On an individual basis, I can reject new information or adhere to it, depending on how I feel about the information or the explanation or the facts. It’s a practical thing to understand one’s own sense of right and wrong — it certainly makes picking a car or a spouse much easier. And most of the things that we believe are completely benign. It does not impact the fate of the human species if I believe that every time I wear a Red Wings jersey, my team has a bit more magical juju for the big game. Or that every time I wash it, the juju is essentially reset in a strange cosmic way that involves soap.
Yet still, a lot of beliefs are not benign. They are destructive and completely at odds with factual evidence. I’m talking about denying climate change or believing homosexuality is a hell worthy trespass or thinking that a race is inferior because of a difference in pigmentation or birth location or thinking that women are lesser than, worse than or predestined to a life different from men.

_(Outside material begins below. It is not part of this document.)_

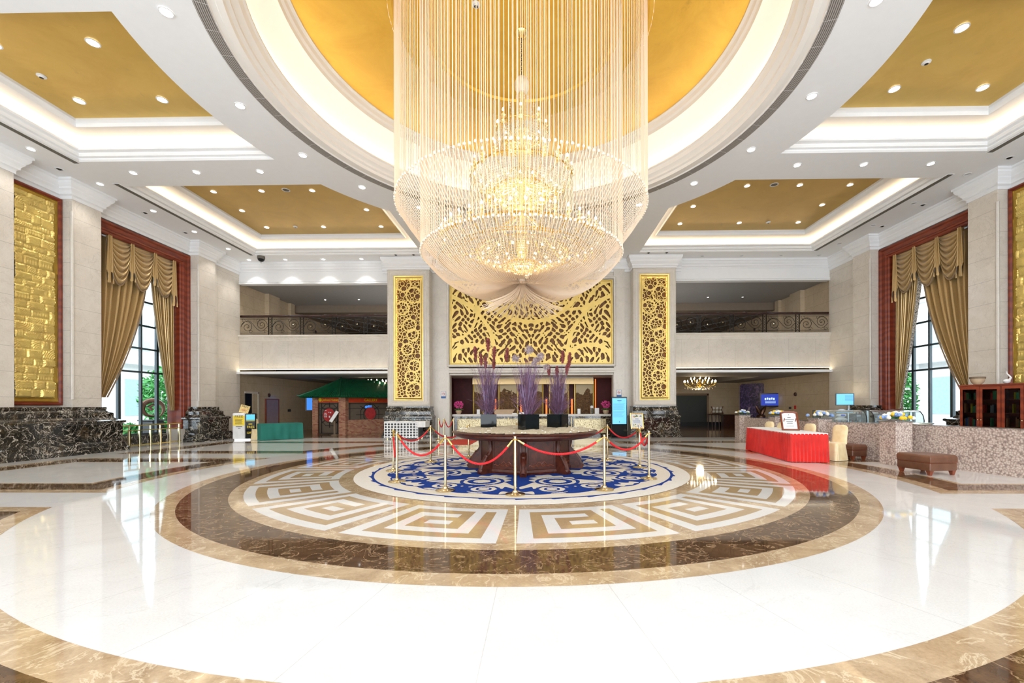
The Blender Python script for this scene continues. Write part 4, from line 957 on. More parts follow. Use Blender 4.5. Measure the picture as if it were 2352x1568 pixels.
for a_,b_,sg,lb in ((0,1,.42,'red twisted rope sagging between the front stanchion and its left neighbour'),(0,2,.26,'red twisted rope between the front stanchion and its right neighbour'),(1,3,.34,'red rope between the two left front stanchions'),(2,4,.26,'red rope between the two right front stanchions'),(5,7,.28,'red rope at the far left of the ring'),(7,9,.30,'red rope running behind the left side toward the table'),(4,6,.3,'short red rope between the twin posts at the right rim'),(6,8,.24,'red rope across the right rear of the ring'),(8,11,.28,'red rope running behind the right end of the table'),(3,5,.5,'short red rope between the twin posts at the left rim')):
    rope(ST[a_],ST[b_],sg,lb)
# three posts near the reception
BP=[(-4.1,8.7),(-3.75,8.2),(-3.45,8.75)]
for i,(x,y) in enumerate(BP):
    o=copy_tree(proto); o.location=(x,y,0); o['label']='slim brass stanchion by the reception, %s'%['left of the group of three beside the pilaster','front one of the three beside the pilaster','right of the three beside the pilaster'][i]; o['group']='stanchions by the reception'
rope(BP[0],BP[1],.34,'small red rope loop, left of two by the reception pilaster',.93,.02,'ropes by the reception'); rope(BP[1],BP[2],.34,'small red rope loop, right of two by the reception pilaster',.93,.02,'ropes by the reception')
for i,x in enumerate((-1.05,.35,1.9)):
    o=copy_tree(proto); o.location=(x,9.6,0); o['label']='brass stanchion before the reception counter, seen behind the %s vase'%['left','middle','right'][i]; o['group']='stanchions by the counter'
rc=MB(); rc.cbox(-3.45,-2.3,6.3,9.0,0.001,.014,.004); tag(rc.build('red_carpet','red_carpet'),'small red carpet on the marble left of the reception','carpet')
# ------------------------------------------------------------------ reception
cn=thing('reception_counter','long reception counter with a white top and gold scroll panels in dark marble','counter',(0,11.6,0))
b=MB(); b.cbox(-4.03,4.03,-.32,.32,.98,1.10,.015); b.build('counter_top','counter_top',cn,True)
b=MB(); b.box(-4.0,4.0,-.22,.25,0,.98); b.build('marble_front','portoro',cn)
for k in range(4):
    x=-2.95+k*1.97; b=MB(); b.M=At(x,-.225,0); b.sweep([(-.82,.12),(.82,.12),(.82,.86),(-.82,.86)],[(0,0),(0,.03),(.03,.035),(.05,.0)],True); b.box(-.78,.78,.16,.82,-.005,.012); b.build('gold_panel','counter_gold',cn)
for k,(x,st) in enumerate(((-2.76,'first from the left, jagged dark peaks'),(-1.33,'second from left, tall dark pinnacles, cream sky'),(.08,'middle one, mostly behind the centre grass'),(1.5,'fourth, a pale slope behind the right grass'),(2.90,'rightmost, broad hill and small temple'))):
    t=thing('landscape_mural','gold-framed reception landscape, '+st,'picture',(x,13.45,0),0)
    b=MB(); b.M=At(0,0,0); b.box(-.47,.47,1.0,2.86,-.05,.0); b.build('painting','mural',t)
    b=MB(); b.M=At(0,0,0); b.sweep([(-.55,.95),(.55,.95),(.55,2.88),(-.55,2.88)],[(0,-.05),(0,.05),(.03,.06),(.07,.03),(.08,0)],True); b.build('gold_frame','gold_leaf',t)
b=MB()
for x in (-2.05,-.62,.80,2.22): b.box(x-.05,x+.05,13.5,13.52,1,1.9)
o=struct(b.build('trim_5','glow_orange'))  # no lamp here: emission paints the orange glow low on the red strips
b=MB(); b.box(3.50,3.55,13.45,13.5,.9,3.0); struct(b.build('trim_6','glow_orange'))
b=MB(); b.box(-3.25,3.35,12.95,12.99,2.7,3.02); o=b.build('pleated_valance','satin'); tag(o,'pale pleated valance strip above the murals','valance')
def ballflower(b,c,r,n,m,rr,rng,sz=.8):
    for k in range(n):
        u=Vector((rng.gauss(0,1),rng.gauss(0,1),rng.gauss(0,1))).normalized()*r*rng.uniform(.7,1); b.ball((c[0]+u.x,c[1]+u.y,c[2]+u.z*sz),rr*rng.uniform(.7,1.2),6,m=m)
rng=random.Random(9)
for x,sd in ((-3.75,'left'),(3.80,'right')):
    t=thing('orchid_pot','bright pink orchid cluster in a cream pot on the %s end of the reception counter'%sd,'flowers',(x,11.55,1.10))
    b=MB(); b.lathe([(0,0),(.09,0),(.15,.08),(.16,.16),(.14,.2),(0,.19)],16); b.build('pot','pot',t,True)
    b=MB(); ballflower(b,(0,0,.48),.24,110,0,.032,rng); b.build('blossoms','pink',t)
    b=MB()
    for k in range(8): a=k*.8; b.tube([(0,0,.16),(.1*math.cos(a),.1*math.sin(a),.26),(.26*math.cos(a),.26*math.sin(a),.22)],[.012,.03,.004],5)
    for k in range(3): b.tube([(0,0,.16),(.03*k-.03,0,.35),(.12*(k-1),0,.5)],.008,4)
    b.build('leaves','leafgreen',t)
def item(name,label,cat,x,y,z,f,mat,part,rz=0,group=None):
    t=thing(name,label,cat,(x,y,z),rz,group); b=MB(); f(b); b.build(part,mat,t); return t
def cardstand(x,w,h,label,mat='white_plastic'):
    t=thing('card_holder',label,'card holder',(x,11.45,1.10)); b=MB(); b.cbox(-w/2,w/2,-.03,.05,0,.015,.005); b.build('foot','white_plastic',t)
    b=MB(); b.box(-w/2,w/2,0,.012,.015,h); b.build('card',mat,t)
cardstand(-2.72,.16,.24,'white card in a stand on the counter beside the left vase'); cardstand(2.42,.15,.26,'white card in a stand on the counter right of the right vase'); cardstand(3.33,.22,.30,'white framed card beside the right pink orchid'); cardstand(-2.42,.14,.18,'small yellow card on the counter behind the left grass','yellow')
t=thing('sanitizer_bottle','clear patterned bottle with a pale cap beside the right pink orchid','bottle',(3.08,11.5,1.10)); b=MB(); b.lathe([(0,0),(.09,0),(.095,.02),(.095,.26),(.05,.30),(.0,.30)],14); b.build('bottle_body','case_glass',t,True); b=MB(); b.lathe([(0,.30),(.08,.30),(.08,.40),(.03,.43),(0,.43)],12); b.build('cap','white_plastic',t,True)
t=thing('paper_stack','white papers and a low cream tray on the middle of the counter','papers',(-.65,11.5,1.10)); b=MB(); b.box(-.75,-.1,-.1,.15,0,.05); b.M=Matrix.Rotation(.2,4,'Z'); b.box(.0,.35,-.12,.1,0,.07); b.box(.1,.5,-.1,.14,.07,.10); b.build('sheets','paper',t)
b=MB(); b.loft([[( -1.2,-.1,0),(-.35,-.1,0),(-.35,.1,0),(-1.2,.1,0)],[(-1.35,-.14,.24),(-.2,-.14,.24),(-.2,.14,.24),(-1.35,.14,.24)]]); b.build('cream_tray','pot',t)
# no smoking plates on the pilasters
for x,z,sd in ((-4.35,2.07,'left'),(4.33,2.12,'right')):
    t=thing('no_smoking_sign','small white and blue no smoking plate on the pilaster %s of the reception'%sd,'sign',(x,10.78,z))
    b=MB(); b.M=At(0,0,0); b.box(-.12,.12,-.17,.17,0,.012); b.build('plate','white_plastic',t)
    b=MB(); b.M=At(0,-.014,0); b.sweep([(-.12,-.17),(.12,-.17),(.12,.17),(-.12,.17)],[(0,0),(.012,0)],True); b.box(-.11,.11,-.16,-.07,0,.001); b.build('blue_border','ink_blue',t)
    b=MB(); b.M=At(0,-.015,.05); b.tube([(.07*math.cos(2*PI*i/20),.07*math.sin(2*PI*i/20),0) for i in range(20)],.007,4,closed=True); b.cyl((-.05,.05,0),(.05,-.05,0),.006,n=4); b.build('red_ring','red_velvet',t)
    b=MB(); b.M=At(0,-.015,.05); b.box(-.05,.04,-.01,.006,0,.002); b.box(.035,.05,-.01,.02,0,.002); b.build('cigarette','ink',t)
# digital kiosk and menu stand
t=thing('digital_kiosk','tall black digital kiosk with a glowing blue text screen beside the right column','screen',(4.12,9.66,0),math.radians(4))
b=MB(); b.cbox(-.37,.37,-.04,.06,.03,1.93,.02); b.build('housing','black_gloss',t,True); b=MB(); b.cbox(-.42,.42,-.18,.2,0,.04,.015); b.build('foot_plate','black',t)
b=MB(); b.M=At(0,-.043,0); b.box(-.33,.33,.66,1.86,0,.002); b.build('screen','screen_blue',t)
for k,(w,z,h) in enumerate([(.20,1.74,.03),(.1,1.68,.012)]+[(random.uniform(.45,.56),1.60-i*.028,.006) for i in range(11)]+[(random.uniform(.4,.56),1.24-i*.028,.005) for i in range(10)]):
    b=MB(); b.M=At(-.02 if k>1 else 0,-.046,0); x0=-.27 if k>1 else -w/2; b.box(x0,x0+w,z,z+h,0,.001); b.build('text_line','ink_blue',t)
b=MB(); b.M=At(0,-.046,0); b.add([(-.03,.74,0),(.03,.74,0),(0,.80,0)],[(0,1,2)]); b.build('emblem','ink_blue',t)
t=thing('menu_stand','gold-framed poster stand of food pictures in front of the right column base','sign',(4.80,8.95,0),math.radians(6))
b=MB(); b.cyl((-.04,0,0.02),(-.04,0,.5),.012); b.cyl((.05,0,0.02),(.05,0,.5),.012); b.build('poles','brass',t); b=MB(); b.cbox(-.2,.2,-.12,.12,0,.025,.008); b.build('base','brass',t)
b=MB(); b.M=Matrix.Translation((0,0,.47))@Matrix.Rotation(math.radians(-10),4,'X')@FRONT; fr=[(-.30,0),(.30,0),(.30,.72),(-.30,.72)]
b.sweep(fr,[(0,-.01),(0,.025),(.02,.03),(.04,.025),(.045,0)],True); b.build('gold_frame','brass_bright',t)
b=MB(); b.M=Matrix.Translation((0,0,.47))@Matrix.Rotation(math.radians(-10),4,'X')@FRONT; b.box(-.27,.27,.03,.69,-.01,.006); b.build('poster','paper',t)
b=MB(); b.M=Matrix.Translation((0,-.008,.47))@Matrix.Rotation(math.radians(-10),4,'X')@FRONT
rg2=random.Random(4)
for k in range(40):
    u=rg2.uniform(-.2,.2); v=rg2.choice([rg2.uniform(.52,.62),rg2.uniform(.07,.2)]); b.box(u,u+.04,v,v+.03,0,.001,rg2.randrange(4))
for k in range(7): b.box(-.15+rg2.uniform(-.05,.0),.15,.26+k*.022,.267+k*.022,0,.001,3)
b.box(-.08,.08,.44,.46,0,.001,3); b.build('poster_print',['yellow','red_velvet','leafgreen','ink_blue'],t)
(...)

And still, they persist. They persist not because we are incapable of changing our minds or belief sets, but because we are too frightened to leave our tribes. They persist because we allow others to define us instead of seeking knowledge and truth for ourselves. They persist because we’re a lonely community, desperate for connection in this world.
We can, and should, do more to expand our communities — to create an American story that encompasses everyone. But, then maybe that will be the outcome of the destructive tendencies of the past generation. Regardless, that’s for another post.